江戸時代の民活事業

都筑の横浜市歴史博物館で行われている、『近世横浜 海岸部の新田開発』展を見に行く。

鶴見の潮田から、横浜駅西口の帷子川河口開発、南大田、蒔田等の大岡川河口、さらに金沢の泥亀、入江新田開発が、古絵図と古文書で展示されている。

私が今住んでいる南区吉野町には、日枝神社と堰神社があり、その名の「堰」とおり、このエリアの埋立て工事の始まりになったところである。
そして、一体誰がやったのか、前から大変気になっていた。

今回見て、横浜の江戸末期の埋立て、新田開発はすべて民間の豪商、豪農の手によるもののだったことが分かった。
横浜でも、幕府が埋め立てたのは、幕末の横浜港開港のための関内周辺だけだった。
そのすぐ近くの蓬莱町等も民間の手で工事されたのだった。

幕府は、こうした新田開発を自らはほとんど行わず、民間の手でやらせた。
勿論、「景気対策としての公共事業」というケインズ的概念がなかったのだから当然でもあるが。

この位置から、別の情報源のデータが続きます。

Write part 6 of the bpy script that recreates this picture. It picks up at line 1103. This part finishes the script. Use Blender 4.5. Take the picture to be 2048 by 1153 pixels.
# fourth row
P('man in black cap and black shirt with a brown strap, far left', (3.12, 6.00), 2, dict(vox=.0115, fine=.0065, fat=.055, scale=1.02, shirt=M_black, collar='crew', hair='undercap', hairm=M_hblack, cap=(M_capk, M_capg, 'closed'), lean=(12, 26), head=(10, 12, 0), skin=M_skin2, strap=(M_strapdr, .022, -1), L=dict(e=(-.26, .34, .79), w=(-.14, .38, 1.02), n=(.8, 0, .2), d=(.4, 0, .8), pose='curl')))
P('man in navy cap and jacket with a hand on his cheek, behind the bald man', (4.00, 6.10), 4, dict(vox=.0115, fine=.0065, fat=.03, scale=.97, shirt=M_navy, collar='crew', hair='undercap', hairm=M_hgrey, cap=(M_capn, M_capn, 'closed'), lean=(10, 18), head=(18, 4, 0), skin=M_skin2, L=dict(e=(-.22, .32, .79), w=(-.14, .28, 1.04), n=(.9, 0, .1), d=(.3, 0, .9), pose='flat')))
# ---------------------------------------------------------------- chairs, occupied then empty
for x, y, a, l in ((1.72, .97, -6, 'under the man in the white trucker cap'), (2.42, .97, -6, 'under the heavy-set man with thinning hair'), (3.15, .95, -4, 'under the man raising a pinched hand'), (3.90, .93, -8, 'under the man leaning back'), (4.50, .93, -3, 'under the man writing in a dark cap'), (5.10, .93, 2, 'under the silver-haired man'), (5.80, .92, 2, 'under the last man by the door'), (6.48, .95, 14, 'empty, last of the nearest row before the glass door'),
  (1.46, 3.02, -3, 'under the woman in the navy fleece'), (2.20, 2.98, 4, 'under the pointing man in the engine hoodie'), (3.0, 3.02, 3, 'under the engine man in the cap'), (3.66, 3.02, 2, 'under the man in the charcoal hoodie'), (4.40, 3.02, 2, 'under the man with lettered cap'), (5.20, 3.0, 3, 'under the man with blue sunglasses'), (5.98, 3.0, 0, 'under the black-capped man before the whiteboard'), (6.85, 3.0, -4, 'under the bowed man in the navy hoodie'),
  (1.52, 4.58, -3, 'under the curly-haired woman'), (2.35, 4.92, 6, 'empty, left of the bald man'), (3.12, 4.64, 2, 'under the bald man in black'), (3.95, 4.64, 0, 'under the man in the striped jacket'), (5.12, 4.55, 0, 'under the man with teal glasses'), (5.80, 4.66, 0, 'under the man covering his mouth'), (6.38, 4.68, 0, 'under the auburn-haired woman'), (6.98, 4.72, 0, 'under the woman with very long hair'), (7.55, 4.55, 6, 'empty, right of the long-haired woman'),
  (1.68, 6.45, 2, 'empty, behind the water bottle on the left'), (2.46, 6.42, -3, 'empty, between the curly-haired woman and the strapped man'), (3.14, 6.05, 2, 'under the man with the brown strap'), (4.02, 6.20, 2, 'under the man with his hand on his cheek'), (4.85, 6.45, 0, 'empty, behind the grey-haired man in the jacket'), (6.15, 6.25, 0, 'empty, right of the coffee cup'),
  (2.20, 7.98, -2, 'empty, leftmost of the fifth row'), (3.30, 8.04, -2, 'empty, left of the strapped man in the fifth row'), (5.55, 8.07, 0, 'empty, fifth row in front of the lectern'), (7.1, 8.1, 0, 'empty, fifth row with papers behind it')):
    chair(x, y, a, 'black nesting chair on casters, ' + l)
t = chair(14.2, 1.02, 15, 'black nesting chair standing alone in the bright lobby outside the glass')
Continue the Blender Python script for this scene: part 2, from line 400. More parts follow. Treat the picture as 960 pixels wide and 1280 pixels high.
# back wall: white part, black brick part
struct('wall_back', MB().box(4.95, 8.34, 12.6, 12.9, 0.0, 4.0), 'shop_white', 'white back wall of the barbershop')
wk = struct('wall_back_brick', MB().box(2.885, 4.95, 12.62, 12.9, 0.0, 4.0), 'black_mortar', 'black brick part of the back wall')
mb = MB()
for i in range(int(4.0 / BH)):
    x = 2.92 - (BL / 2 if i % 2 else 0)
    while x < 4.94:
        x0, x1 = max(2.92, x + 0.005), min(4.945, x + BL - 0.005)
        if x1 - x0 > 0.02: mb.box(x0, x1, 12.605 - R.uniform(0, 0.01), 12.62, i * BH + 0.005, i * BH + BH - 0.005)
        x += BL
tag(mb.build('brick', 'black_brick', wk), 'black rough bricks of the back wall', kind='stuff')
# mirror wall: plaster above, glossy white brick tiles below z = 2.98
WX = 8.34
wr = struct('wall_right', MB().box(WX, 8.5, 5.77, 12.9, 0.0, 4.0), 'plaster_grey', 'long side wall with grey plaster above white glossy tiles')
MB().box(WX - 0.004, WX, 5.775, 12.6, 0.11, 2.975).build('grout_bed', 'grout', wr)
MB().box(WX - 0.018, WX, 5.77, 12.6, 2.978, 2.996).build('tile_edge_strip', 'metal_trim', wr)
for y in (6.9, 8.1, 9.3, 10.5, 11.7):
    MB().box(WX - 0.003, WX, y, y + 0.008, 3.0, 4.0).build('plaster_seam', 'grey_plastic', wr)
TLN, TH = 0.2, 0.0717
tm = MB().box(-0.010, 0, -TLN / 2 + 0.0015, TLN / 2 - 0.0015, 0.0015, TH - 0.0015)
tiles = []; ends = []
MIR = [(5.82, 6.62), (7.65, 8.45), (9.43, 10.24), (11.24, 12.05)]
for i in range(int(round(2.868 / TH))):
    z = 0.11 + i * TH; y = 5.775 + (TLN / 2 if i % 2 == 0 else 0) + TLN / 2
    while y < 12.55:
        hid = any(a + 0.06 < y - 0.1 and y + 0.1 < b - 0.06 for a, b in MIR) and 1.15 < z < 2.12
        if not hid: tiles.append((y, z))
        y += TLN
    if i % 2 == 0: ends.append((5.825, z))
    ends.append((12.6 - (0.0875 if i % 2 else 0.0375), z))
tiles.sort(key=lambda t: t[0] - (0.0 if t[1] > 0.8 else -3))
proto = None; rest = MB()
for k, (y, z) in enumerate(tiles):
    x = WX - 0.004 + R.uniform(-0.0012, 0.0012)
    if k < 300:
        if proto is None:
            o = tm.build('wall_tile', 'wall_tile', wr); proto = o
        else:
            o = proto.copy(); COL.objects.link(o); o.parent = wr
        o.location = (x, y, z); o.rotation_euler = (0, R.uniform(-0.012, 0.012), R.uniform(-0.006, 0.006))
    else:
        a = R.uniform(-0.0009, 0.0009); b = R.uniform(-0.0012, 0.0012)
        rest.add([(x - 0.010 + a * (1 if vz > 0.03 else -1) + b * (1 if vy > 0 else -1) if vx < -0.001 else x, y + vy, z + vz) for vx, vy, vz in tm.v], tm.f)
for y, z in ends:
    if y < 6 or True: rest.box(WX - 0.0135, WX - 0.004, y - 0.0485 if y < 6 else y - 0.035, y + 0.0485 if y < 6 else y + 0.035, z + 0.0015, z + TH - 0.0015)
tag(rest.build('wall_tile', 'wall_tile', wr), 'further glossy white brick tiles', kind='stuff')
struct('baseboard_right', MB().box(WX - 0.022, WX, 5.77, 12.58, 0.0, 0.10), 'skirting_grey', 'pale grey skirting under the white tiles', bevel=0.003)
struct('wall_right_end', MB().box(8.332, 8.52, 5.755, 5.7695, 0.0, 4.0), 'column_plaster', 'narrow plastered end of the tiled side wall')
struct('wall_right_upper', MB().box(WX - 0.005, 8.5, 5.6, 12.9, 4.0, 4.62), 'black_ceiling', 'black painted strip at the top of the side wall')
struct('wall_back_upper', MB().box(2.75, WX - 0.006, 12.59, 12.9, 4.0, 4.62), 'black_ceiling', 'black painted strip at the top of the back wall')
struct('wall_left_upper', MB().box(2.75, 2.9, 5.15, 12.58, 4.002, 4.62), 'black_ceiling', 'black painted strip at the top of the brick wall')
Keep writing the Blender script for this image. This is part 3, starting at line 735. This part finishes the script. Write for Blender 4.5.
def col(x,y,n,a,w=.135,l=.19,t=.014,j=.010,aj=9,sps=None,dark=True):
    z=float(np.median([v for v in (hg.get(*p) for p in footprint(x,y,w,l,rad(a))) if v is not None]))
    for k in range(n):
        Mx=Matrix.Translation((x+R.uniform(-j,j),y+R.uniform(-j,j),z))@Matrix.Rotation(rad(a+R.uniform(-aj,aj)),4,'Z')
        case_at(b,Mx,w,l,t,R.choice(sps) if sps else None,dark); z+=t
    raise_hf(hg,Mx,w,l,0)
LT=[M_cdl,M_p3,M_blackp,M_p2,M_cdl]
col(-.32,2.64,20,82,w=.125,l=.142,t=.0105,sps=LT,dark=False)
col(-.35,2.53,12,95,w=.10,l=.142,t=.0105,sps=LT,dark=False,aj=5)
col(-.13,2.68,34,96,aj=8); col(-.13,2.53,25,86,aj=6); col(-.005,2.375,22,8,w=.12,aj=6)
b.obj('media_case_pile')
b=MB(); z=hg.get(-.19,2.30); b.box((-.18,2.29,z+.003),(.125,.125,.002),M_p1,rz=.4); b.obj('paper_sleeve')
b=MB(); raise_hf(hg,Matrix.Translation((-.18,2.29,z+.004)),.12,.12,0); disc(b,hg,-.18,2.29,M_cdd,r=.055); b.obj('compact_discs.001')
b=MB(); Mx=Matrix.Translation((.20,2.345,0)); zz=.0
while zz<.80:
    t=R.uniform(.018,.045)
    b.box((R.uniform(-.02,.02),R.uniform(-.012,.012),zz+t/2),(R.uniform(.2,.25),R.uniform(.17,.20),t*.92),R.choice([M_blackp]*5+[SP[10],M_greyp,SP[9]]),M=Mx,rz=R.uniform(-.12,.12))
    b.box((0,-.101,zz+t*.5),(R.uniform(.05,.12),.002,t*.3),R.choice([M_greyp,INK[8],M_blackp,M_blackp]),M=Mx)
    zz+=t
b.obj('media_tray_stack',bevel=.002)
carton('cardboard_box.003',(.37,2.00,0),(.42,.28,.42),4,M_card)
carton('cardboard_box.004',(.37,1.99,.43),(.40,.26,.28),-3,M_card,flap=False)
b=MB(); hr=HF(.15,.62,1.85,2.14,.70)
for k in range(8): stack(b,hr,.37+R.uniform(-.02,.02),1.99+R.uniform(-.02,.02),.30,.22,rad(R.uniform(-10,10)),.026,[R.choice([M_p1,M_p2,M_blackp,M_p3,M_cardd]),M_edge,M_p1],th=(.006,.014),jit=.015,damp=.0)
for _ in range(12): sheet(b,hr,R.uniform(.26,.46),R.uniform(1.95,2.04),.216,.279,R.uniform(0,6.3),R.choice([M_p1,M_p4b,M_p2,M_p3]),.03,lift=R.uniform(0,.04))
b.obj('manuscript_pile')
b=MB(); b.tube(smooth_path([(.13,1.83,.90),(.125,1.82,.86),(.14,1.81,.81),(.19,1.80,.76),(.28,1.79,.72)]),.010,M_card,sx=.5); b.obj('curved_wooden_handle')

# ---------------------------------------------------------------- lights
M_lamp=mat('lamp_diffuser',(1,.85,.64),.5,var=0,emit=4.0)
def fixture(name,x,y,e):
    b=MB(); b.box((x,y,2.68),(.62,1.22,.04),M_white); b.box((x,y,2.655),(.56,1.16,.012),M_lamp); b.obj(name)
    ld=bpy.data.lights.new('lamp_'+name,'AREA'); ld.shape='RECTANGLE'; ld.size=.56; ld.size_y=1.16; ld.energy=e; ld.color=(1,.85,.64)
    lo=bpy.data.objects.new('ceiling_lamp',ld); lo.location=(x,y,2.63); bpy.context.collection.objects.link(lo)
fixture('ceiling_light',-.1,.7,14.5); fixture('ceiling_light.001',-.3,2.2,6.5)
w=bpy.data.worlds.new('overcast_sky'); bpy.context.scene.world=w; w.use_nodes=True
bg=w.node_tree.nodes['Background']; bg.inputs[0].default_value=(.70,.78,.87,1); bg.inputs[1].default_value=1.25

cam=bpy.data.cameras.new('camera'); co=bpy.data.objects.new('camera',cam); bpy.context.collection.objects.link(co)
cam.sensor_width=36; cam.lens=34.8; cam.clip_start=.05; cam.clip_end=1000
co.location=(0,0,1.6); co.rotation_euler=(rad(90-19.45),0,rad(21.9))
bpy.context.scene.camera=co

こうした民間による埋め立ては、明治に入っても事情は同じだった。
埋め立て事業が、国や都道府県、市町村の公共団体のものとなるのは、「公有水面埋立法」が制定される大正時代になってからである。
今では、埋め立て事業は、基本的に公共のもので、民間がやるのは、関西空港の整備の際や、東京湾横断道路建設の時のように、第三セクターのような特殊会社によるものだけになっている。